UNHCR renews call on donors to support Central African Republic refugees
UNHCR renews call on donors to support Central African Republic refugees
As the outflow of mostly Muslim refugees continues from the Central African Republic, many severely weakened, UNHCR and 16 other agencies providing life-saving relief are today calling on donors to increase their funding support for programmes in neighbouring host countries.
The appeal is a revision of a Regional Refugee Response Plan covering the four asylum countries - Chad, Cameroon, the Democratic Republic of the Congo, and Republic of Congo - initially launched in April 2014. Funding needs in that appeal were $274 million. Today's revised plan puts the required needs at $210 million for a targeted beneficiary population of 306,500 by December 2014. To date that amount is only 31 per cent funded.
The reduction in the financial requirements is mainly due to a decrease in the number of refugees projected to arrive in the DRC and does not include $85 million for some 100,000 returnees in Chad covered in the first appeal.
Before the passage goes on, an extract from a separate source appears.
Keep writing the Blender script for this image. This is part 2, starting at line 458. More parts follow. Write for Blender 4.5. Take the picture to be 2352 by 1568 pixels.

Needs have grown in Cameroon - where a majority of the refugees are arriving - with $111 million requested in the Revised Plan, almost double of what was sought earlier.
Over 357,000 CAR refugees are in Cameroon, Chad, Democratic Republic of Congo and the Congo since the beginning of the crisis in December 2012. Some 160,000 of them have fled since December 2013 after clashes intensified between the Seleka alliance and anti-Balaka militia.
The Revised Plan includes enhanced measures to assist newly arrived refugees. Resources are required for the reception, registration and relocation of new arrivals from the border to refugee sites, and for the delivery of services in life-saving sectors such as food, health, shelter, site planning and water and sanitation. Assistance is also needed for refugees living outside formal sites and for communities hosting them.
UNHCR has seen particularly serious malnutrition rates in Cameroon for over 118,000 arrivals in the last six months. Over 60 per cent of the refugees are women and children, with a high number of unaccompanied children.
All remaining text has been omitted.